Inverkip Urban Village

  • Project title

    Inverkip Urban Village

  • Clients

    Scottish Power

Transforming a power station to an urban village – an ecological and arboricultural case study

Our client, Scottish Power is applying for Planning Permission in Principle (PPiP) to redevelop the site of a former oil-fired power station into an urban village featuring 650 houses, business and retail units, a public park, foot and cycle paths, a coastal park, and community space.

Ecus was brought onto the project to provide a range of ecological services including desk-based studies, statutory body consultation, targeted field surveys, and the creation of an Ecology chapter to inform the EIA Report (EIAR). We also provided arboricultural services including statutory body consultation, field surveys, and a Tree Survey Report.

Located between the villages of Wemyss Bay and Inverkip, on the west coast of Scotland and covering 50.4 hectares, this current brownfield site is made up of hardstanding, semi-natural broadleaved woodland, dense scrub and standing water.

Sensitive receptors include the Firth of Clyde, Brueacre Burn, Wemyss Bay Local Nature Conservation Site, Designated Ancient Woodland protected by a Tree Preservation Order, and semi-natural broadleaf woodland.

Key issues were to protect the sensitive ecological and arboricultural receptors, retain the woodland within the site and create a green corridor across the site to enhance connectivity.


Protected species that could potentially be adversely affected included common amphibians, badger, bats, birds, otter, reptiles and hedgehog. However, through the implementation of working buffers, pre-construction surveys, landscaping and mitigation, it has been assessed that there would be no significant negative effects on the ecology of the site or the surrounding area.

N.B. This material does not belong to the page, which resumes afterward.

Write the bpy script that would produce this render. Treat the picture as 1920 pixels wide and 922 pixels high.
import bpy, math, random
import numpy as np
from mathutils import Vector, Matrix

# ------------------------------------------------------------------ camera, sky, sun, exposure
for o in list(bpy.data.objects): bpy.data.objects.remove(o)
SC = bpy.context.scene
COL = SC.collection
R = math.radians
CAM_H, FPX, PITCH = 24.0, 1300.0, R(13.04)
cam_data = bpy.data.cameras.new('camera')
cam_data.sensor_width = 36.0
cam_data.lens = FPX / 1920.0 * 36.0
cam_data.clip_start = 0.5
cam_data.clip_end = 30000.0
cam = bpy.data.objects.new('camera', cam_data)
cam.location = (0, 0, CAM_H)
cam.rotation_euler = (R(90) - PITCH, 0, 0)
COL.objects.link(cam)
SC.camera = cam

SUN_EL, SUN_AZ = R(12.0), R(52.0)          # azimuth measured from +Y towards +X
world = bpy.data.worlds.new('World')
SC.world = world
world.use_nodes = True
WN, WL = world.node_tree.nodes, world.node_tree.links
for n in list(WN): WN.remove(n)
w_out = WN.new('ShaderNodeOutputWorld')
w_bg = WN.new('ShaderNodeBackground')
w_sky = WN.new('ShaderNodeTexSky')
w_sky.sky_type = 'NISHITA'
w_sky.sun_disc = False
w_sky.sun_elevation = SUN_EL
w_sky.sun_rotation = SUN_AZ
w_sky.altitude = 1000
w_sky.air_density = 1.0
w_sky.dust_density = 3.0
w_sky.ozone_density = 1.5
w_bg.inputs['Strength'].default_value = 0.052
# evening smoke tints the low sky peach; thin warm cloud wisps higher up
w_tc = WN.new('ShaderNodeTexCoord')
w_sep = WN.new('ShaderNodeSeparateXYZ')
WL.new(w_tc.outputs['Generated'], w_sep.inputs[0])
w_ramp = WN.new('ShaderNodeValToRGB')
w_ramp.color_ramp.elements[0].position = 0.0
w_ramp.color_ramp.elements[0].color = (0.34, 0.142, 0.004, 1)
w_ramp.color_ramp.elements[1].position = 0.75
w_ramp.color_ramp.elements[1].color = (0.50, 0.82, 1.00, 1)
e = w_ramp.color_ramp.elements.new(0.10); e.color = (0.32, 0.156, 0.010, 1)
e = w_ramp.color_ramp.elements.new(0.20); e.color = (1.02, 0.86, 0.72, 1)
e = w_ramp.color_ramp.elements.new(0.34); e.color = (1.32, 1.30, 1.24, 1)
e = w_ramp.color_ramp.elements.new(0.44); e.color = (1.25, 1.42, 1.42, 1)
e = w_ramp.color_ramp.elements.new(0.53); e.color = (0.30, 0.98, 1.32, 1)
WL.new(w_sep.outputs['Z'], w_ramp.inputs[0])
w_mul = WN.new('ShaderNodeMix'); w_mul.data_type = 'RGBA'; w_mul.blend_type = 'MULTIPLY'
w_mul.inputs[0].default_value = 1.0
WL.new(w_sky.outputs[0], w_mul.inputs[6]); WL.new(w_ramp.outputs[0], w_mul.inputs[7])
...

Mitigation measures should be included in a Construction Environmental Management Plan (CEMP), and incorporate a Silt Control Management Plan (SCMP) to prevent water pollution.  A Woodland Management Plan (WMP) would also be implemented during the construction phase, and an ecologist would be appointed to provide advice during construction to ensure that mitigation measures are applied appropriately.

It is also considered that the proposed development would have a beneficial effect on running water habitat, otter and fish species. The removal of a culvert and sump building will have a positive influence in the long term.

Ecological planting and habitat creation (discussed in the Landscape and Environmental Management Plan; LEMP, and the WMP) are proposed to mitigate potential effects and improve the biodiversity of the site in the long term.


Woodland connectivity is of great importance for biodiversity and landscape aesthetics. Any scheme should look to maintain the strong north-south connectivity of the woodland areas.

To ensure that the woodland would be retained and connectivity created across the site, Ecus’s ecological and arboricultural experts collaborated closely with the project team and fed into the design of the urban village to ensure the retention of these areas and the creation of green networks across the site.

Lessons learned

Early consultation with statutory bodies and completion of desk-based studies and high-level field surveys allowed our ecologists to quickly identify sensitive ecological receptors.  This was key given the size of the site and the potential for sensitive receptors.

Based on the number of potential ecological receptors, Ecus liaised frequently with NatureScot to ensure that all considerations were taken into account, including marine mammals.

Early technical work allowed us to develop a strong understanding of the environmental baseline. The environmental constraints from these surveys and studies were used to create the necessary mitigation measures to reduce any potential impacts on environmental factors.

Ecus Ecology and Arboriculture teams worked closely with the project team to ensure that they were aware of sensitive receptors.  Collaboration was key to ensure the retention of the existing woodland and the creation of green corridors and networks were incorporated into the Masterplan.

This design retained and enhanced the important habitats and ecological features and considered potential visual impacts. This approach both protected and enhanced the site for biodiversity and landscape/visual purposes, but also complied with local and national policies.